The witch doctors are now going through the same ritual in response to the recent school shootings. Have a few kids obtained guns and shot fellow students? Let’s mandate gun locks and background checks at gun shows and raise the age limit. Matter closed. We can feel good. The proper incantation has been uttered.
That the new regulations being pushed would not have prevented the incidents of the last few years doesn’t really matter. The right words have been spoken. No more needs to be done-until the next incident, when we’ll take a ride around this block again.
It hasn’t yet dawned on the gun controllers that people who would get guns to break laws would break laws to get guns. Gun locks, background checks, and higher age limits will probably not stop a single crime from being committed. But they may well keep someone from stopping a crime. Privately held guns are used more often to prevent crime than to commit it.
But don’t expect to hear that acknowledged during the incantations of Bill Clinton or Sarah Brady.

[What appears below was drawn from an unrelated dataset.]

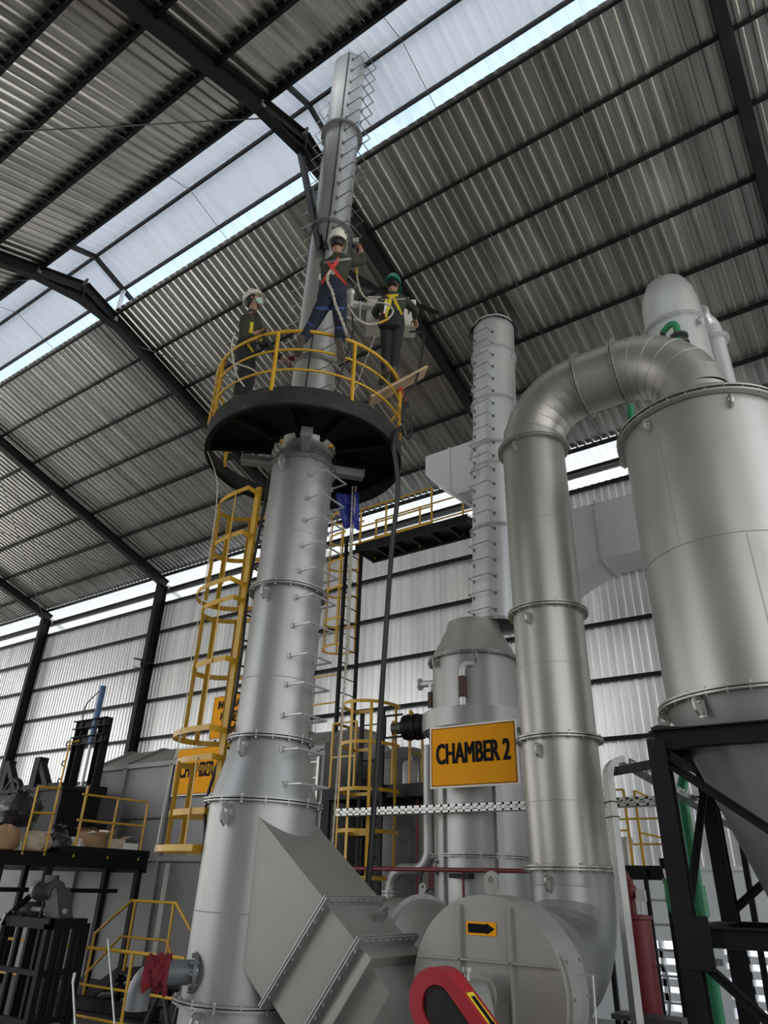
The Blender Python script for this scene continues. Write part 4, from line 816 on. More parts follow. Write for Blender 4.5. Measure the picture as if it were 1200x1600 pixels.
MB().tube([(-5.15, 9.42, 2.22), (-5.15, 9.44, 0.4)], 0.02, 8).build('branch', M['redpipe'], rp); MB().span(-5.35, -5.05, 9.38, 9.56, 2.12, 2.18).build('pipe_bracket', M['black'], rp)
MB().bar((-7.2, 9.42, 2.2), (-7.2, 9.42, 0), 0.04).build('pipe_support', M['black'], rp)
vp = thing('water_pipe', 'thin dark red pipe dropping to a valve behind the square outlet duct', 'pipe', (-6.7, 10.9, 1.2))
MB().tube([(-6.75, 10.8, 3.35), (-6.75, 10.8, 1.9), (-6.70, 10.8, 1.8), (-6.45, 10.8, 1.8)], 0.026, 8).build('pipe_run', M['redpipe'], vp); MB().cyl((-6.62, 10.8, 1.8), (-6.36, 10.8, 1.8), 0.045, n=10).build('valve', M['black'], vp); MB().bar((-6.4, 10.8, 0), (-6.4, 10.8, 1.8), 0.03).build('pipe_support', M['black'], vp)
bp = thing('air_pipe', 'silver air pipe bending down the left side of the round vessel', 'pipe', (-6.2, 9.9, 0))
MB().tube([V((-5.99, 9.92, 4.0)), V((-5.99, 9.92, 2.50))] + arc((-6.24, 9.92, 2.48), 0.25, EX, -EZ, 0, 90, 5) + [V((-6.40, 9.92, 2.23))] + arc((-6.42, 9.92, 1.98), 0.25, EZ, -EX, 0, 90, 5) + [V((-6.67, 9.92, 0.5))], 0.085, 20).build('pipe_run', S, bp, ang=12)
MB().ring((-6.67, 9.92, 1.93), 0.08, 0.14, 0.03, EZ, 24).build('flange', S, bp); MB().ring((-6.67, 9.92, 1.88), 0.08, 0.14, 0.03, EZ, 24).build('flange', S, bp)
MB().cyl((-6.67, 9.92, 0.0), (-6.67, 9.92, 0.5), 0.05, n=10).build('pipe_support', M['black'], bp)
fx = thing('expansion_vessel', 'dark red upright cylinder at the left edge of the round vessel', 'cylinder', (-6.3, 10.5, 1.9))
MB().lathe([(0.01, 1.95), (0.12, 1.98), (0.125, 2.05), (0.125, 2.9), (0.09, 3.0), (0.03, 3.06), (0.01, 3.1)], (-6.18, 10.45, 0), EZ, 28).build('bottle', M['redpipe'], fx)
MB().cyl((-6.18, 10.45, 0), (-6.18, 10.45, 1.95), 0.04, n=10).build('stand', M['black'], fx); MB().tube(bez([(-6.3, 10.4, 2.3), (-6.42, 10.38, 2.12), (-6.34, 10.38, 1.95), (-6.25, 10.4, 2.0)]), 0.012, 6).build('hose', M['rubber'], fx)
# grey pipe off the stack base with a red cloth over it
gp = thing('drain_pipe', 'dark grey pipe with a bolted flange sticking out left from the tallest stack base', 'pipe', (-6.3, 5.35, 1.0))
q0 = atD(311, 1519, 7.42); pe = atD(222, 1519, 7.45); pd = (pe - q0).normalized(); PL = (pe - q0).length - 0.15
MB().cyl(q0 + pd * -0.22, q0 + pd * 0.02, 0.10, n=28).build('stub', S, gp)
MB().tube([q0 + pd * 0.04, q0 + pd * PL] + arc(q0 + pd * PL - EZ * 0.15, 0.15, EZ, pd, 15, 75, 4) + [q0 + pd * (PL + 0.15) - EZ * 0.15, q0 + pd * (PL + 0.15) - EZ * 0.27], 0.095, 28).build('pipe_run', M['pvc'], gp, ang=14)
mb = MB().disc(q0 + pd * 0.03, 0.165, 0.03, pd, 36); mb.build('flange', M['pvc'], gp)
mb = MB(); bolts(mb, q0 + pd * 0.04, pd, 0.135, 10, 0.018, 0.07); mb.build('flange_bolts', M['pvc'], gp)
mb = MB(); rings = []
for i in range(9):
    t_ = PL - 0.08 + 0.21 * i / 8; c = q0 + pd * t_; row = []
    for j in range(17):
        a = math.radians(-50 + 290 * j / 16 - 20); rr = 0.108 + random.uniform(0, 0.05) + 0.02 * math.sin(j * 1.7 + i); 
        if j in (0, 16, 15): rr += 0.03 + 0.02 * math.sin(i * 2)
        row.append(c + (EZ * math.sin(a) + pd.cross(EZ) * math.cos(a)) * rr)
    rings.append(row)
for g in rings: pass
n = 17; mb.add([p for g in rings for p in g], [(i * n + j, i * n + j + 1, (i + 1) * n + j + 1, (i + 1) * n + j) for i in range(8) for j in range(n - 1)])
cl = solo('red_cloth', mb, M['cloth_red'], 'crumpled dark red cloth draped over the grey drain pipe', 'cloth', smooth=True)
# green pipework by the silo frame
gr = thing('green_pipe', 'green plastic pipe rising inside the black silo frame', 'pipe', (-1.95, 8.6, 0))
MB().tube([(-1.96, 8.62, 0), (-1.96, 8.62, 3.0), (-1.85, 8.62, 3.3), (-0.9, 8.62, 3.7), (-0.85, 8.62, 6.5)], 0.062, 16).build('pipe_run', M['green'], gr)
for z, h in ((1.95, 0.14), (0.5, 0.12)): MB().cyl((-1.96, 8.62, z - h), (-1.96, 8.62, z + h), 0.082, n=18).build('coupling', M['green'], gr)
for k, x in enumerate((-2.13, -2.24)):
    MB().tube(bez([(-1.96, 8.60, 1.86), (x + 0.06, 8.56, 1.84), (x, 8.55, 1.90), (x, 8.55, 2.12)], 5), 0.03, 10).build('branch', M['green'], gr); MB().cyl((x, 8.55, 2.10), (x, 8.55, 2.15), 0.042, n=12).build('coupling', M['green'], gr)
    MB().cyl((x, 8.55, 2.15), (x - 0.01, 8.55, 2.26), 0.014, n=8).build('valve_stem', M['zinc'], gr); MB().cyl((x - 0.01, 8.55, 2.24), (x - 0.015, 8.55, 2.34), 0.032, n=10).build('valve_knob', M['black'], gr)
MB().ring((-1.96, 8.62, 1.42), 0.05, 0.13, 0.05, EZ, 24).build('valve_flange', M['motor'], gr); MB().bar((-2.05, 8.58, 1.0), (-2.0, 8.55, 0.72), 0.03).build('valve_lever', M['redpipe'], gr)
so = thing('silo_outlet', 'silver flanged pipe below the big silo cone, at the right edge', 'pipe', (-0.6, 7.47, 0))
MB().cyl((-0.84, 7.45, 1.25), (-0.84, 7.45, 0.1), 0.13, n=28).build('pipe_run', S, so); MB().cyl((-0.84, 7.45, 0.0), (-0.84, 7.45, 0.1), 0.2, n=24).build('foot', S, so)
MB().ring((-0.84, 7.45, 1.26), 0.1, 0.25, 0.03, EZ, 28).build('flange', S, so)
MB().cyl((-1.3, 8.25, 2.30), (-0.3, 8.25, 2.30), 0.045, n=12).build('cross_pipe', M['motor'], so)

# right-hand access platform, ladder, red filter
rpf = thing('access_platform', 'small black platform with yellow rails seen between the gooseneck duct and the silo frame', 'platform', (-3.0, 11.2, 0))
MB().span(-3.75, -2.62, 10.8, 11.7, 2.28, 2.34).build('deck_plate', M['black'], rpf)
for a, b in (((-3.75, 10.8), (-2.62, 10.8)), ((-2.62, 10.8), (-2.62, 11.7)), ((-3.75, 11.7), (-2.62, 11.7))): MB().chan((a[0], a[1], 2.25), (b[0], b[1], 2.25), 0.05, 0.14, 0.01).build('edge_beam', M['black'], rpf)
for x, y in ((-3.7, 11.65), (-2.66, 11.65), (-3.7, 10.85)): MB().bar((x, y, 0), (x, y, 2.25), 0.06).build('leg', M['black'], rpf)
for x, y, zt in ((-3.25, 10.82, 3.32), (-3.10, 10.82, 3.30), (-2.72, 10.95, 3.1), (-2.66, 11.66, 3.25), (-3.7, 11.66, 3.3), (-3.7, 10.82, 3.32)): MB().bar((x, y, 2.3), (x, y, zt), 0.032).build('rail_post', M['yellow'], rpf)
for a, b in (((-3.7, 10.82, 3.32), (-3.25, 10.82, 3.32)), ((-3.10, 10.82, 3.30), (-2.72, 10.95, 3.1)), ((-3.10, 10.82, 2.75), (-2.72, 10.95, 2.66)), ((-3.7, 11.66, 3.0), (-2.66, 11.66, 3.0)), ((-3.7, 11.66, 2.65), (-2.66, 11.66, 2.65)), ((-3.7, 10.82, 2.78), (-3.25, 10.82, 2.78))): MB().bar(a, b, 0.026).build('rail', M['yellow'], rpf)
rl = thing('black_ladder', 'narrow black ladder leading down from the platform beside the silo frame', 'ladder', (-2.95, 10.75, 0))
for x in (-3.08, -2.82): MB().bar((x, 10.74, 0), (x, 10.74, 2.3), 0.05).build('stringer', M['black'], rl)
z = 0.25
while z < 2.2: MB().cyl((-3.08, 10.74, z), (-2.82, 10.74, z), 0.014, n=8).build('rung', M['zinc'], rl); z += 0.28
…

The other favorite issue of the witch doctors today is the war on Yugoslavia. Here the politicians and pundits have had a big time shaping reality with their words. The president and his cheerleaders tell us incessantly that the United States went to war to ensure the safe return to Kosovo of ethnic Albanian refugees. This time, their words are intended to change the past, not the future, since before the war, there were no refugees outside of Kosovo. That all happened after the NATO bombs started dropping.
Their words are also designed to make us think Slobodan Milosevic was made to cry “uncle” thanks to 70 days of bombing. Air power works! The problem is that the terms accepted by Milosevic on June 3 are about what he said he was willing to accept before the bombing started. It was NATO that gave in by abandoning demands that it have free run of Yugoslavia and that the occupation force be under, not the UN’s, its command.

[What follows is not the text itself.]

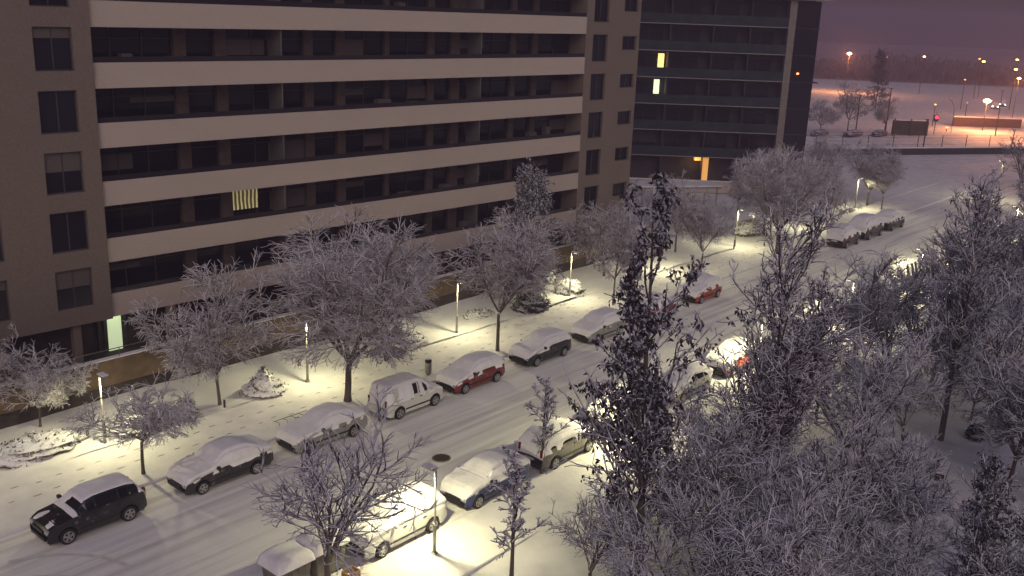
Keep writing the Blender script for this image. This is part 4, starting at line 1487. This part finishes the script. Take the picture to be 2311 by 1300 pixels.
near_car(99.0, 'parked_car', 'sedan', HU, P_grey, 'snow-covered car near the end of the near row', snow=0.15, side=0.8, seed=26)
near_car(106.4, 'parked_car', 'suv', HU, P_dark, 'last snow-covered car of the near row', snow=0.16, side=0.8, seed=27)

# ------------------------------------------------------------------ street furniture
def container(u, n, label, seed):
    rs = np.random.RandomState(seed)
    t = empty('waste_container', S(u, n, 0.0), ROT_S, label, 'waste container', 'waste containers at the kerb')
    MB().slope([(-0.62, -0.5, 0.12), (0.62, -0.5, 0.12), (0.62, 0.5, 0.12), (-0.62, 0.5, 0.12)],
               [(-0.72, -0.58, 1.25), (0.72, -0.58, 1.25), (0.72, 0.58, 1.25), (-0.72, 0.58, 1.25)]).build('bin_body', M['bin_body'], t, bevel=0.04)
    rib = MB()
    for x in (-0.45, -0.15, 0.15, 0.45):
        rib.box(x - 0.03, x + 0.03, -0.62, -0.585, 0.75, 1.2)
    rib.build('ribs', M['bin_body'], t)
    MB().box(-0.78, 0.78, -0.63, 0.63, 1.252, 1.32).build('lid', M['black_plastic'], t, bevel=0.02)
    for x in (-0.5, 0.5):
        for y in (-0.4, 0.4):
            MB().lathe([(0.09, -0.03), (0.09, 0.03)], seg=10, axis='y', off=(x, y, 0.09)).build('wheel', M['tyre'], t)
    # rounded snow load
    nx, ny = 26, 22
    v, f = [], []
    ph = rs.uniform(0, 6, 4)
    for i in range(nx):
        for j in range(ny):
            a, b = i / (nx - 1) * 2 - 1, j / (ny - 1) * 2 - 1
            e = (1 - abs(a) ** 5) * (1 - abs(b) ** 5)
            v.append((a * 0.84, b * 0.69, 1.30 + 0.34 * max(e, 0) ** 0.45 * (1 + 0.12 * math.sin(3 * a + ph[0]) + 0.12 * math.sin(4 * b + ph[1])) - 0.10 * (e <= 0)))
    for i in range(nx - 1):
        for j in range(ny - 1):
            f.append((i * ny + j, (i + 1) * ny + j, (i + 1) * ny + j + 1, i * ny + j + 1))
    link('snow_cover', quick_mesh('snow_cover', v, f), M['car_snow'], t, smooth=True)
    return t


container(19.05, 26.55, 'waste container under thick snow at the bottom edge, left one', 1)
container(20.75, 26.6, 'waste container under thick snow between the other container and the white car', 2)
t = empty('planter_crate', S(20.9, 25.1, 0.1), ROT_S, 'small open wooden crate beside the waste containers', 'crate')
cb = MB()
cb.box(-0.28, 0.28, -0.22, -0.18, 0, 0.5).box(-0.28, 0.28, 0.18, 0.22, 0, 0.5).box(-0.28, -0.24, -0.18, 0.18, 0, 0.5).box(0.24, 0.28, -0.18, 0.18, 0, 0.5).box(-0.24, 0.24, -0.18, 0.18, 0, 0.04)
cb.build('boards', M['wood'], t)
MB().box(-0.24, 0.24, -0.18, 0.18, 0.042, 0.3).build('snow_fill', M['car_snow'], t)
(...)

The incantations will be calculated to turn a muddled resolution, if it ever comes about, into a clear-cut victory for the “civilized” nations. That’s another commonly used magic word; it’s handy for distracting us from NATO’s foreseeable killing of civilians and destruction of nonmilitary infrastructure. Expect to be told over and over that U.S. policy will bring about a free, united, and democratic Europe. Naive citizens might think that only Europeans can do that. But when they hear the incantation enough times, they’ll start to believe it.
The news media are good at repeating the mantras. The Wall Street Journal ‘s editorial page received the news of Serbia’s acquiescence with the words “The alliance stopped ethnic cleansing on Europe’s soil.”
That will be news to the hundreds of thousands who left Kosovo after the bombing started. But that’s all right. The magic words aren’t for them. They’re for the benighted masses here in America.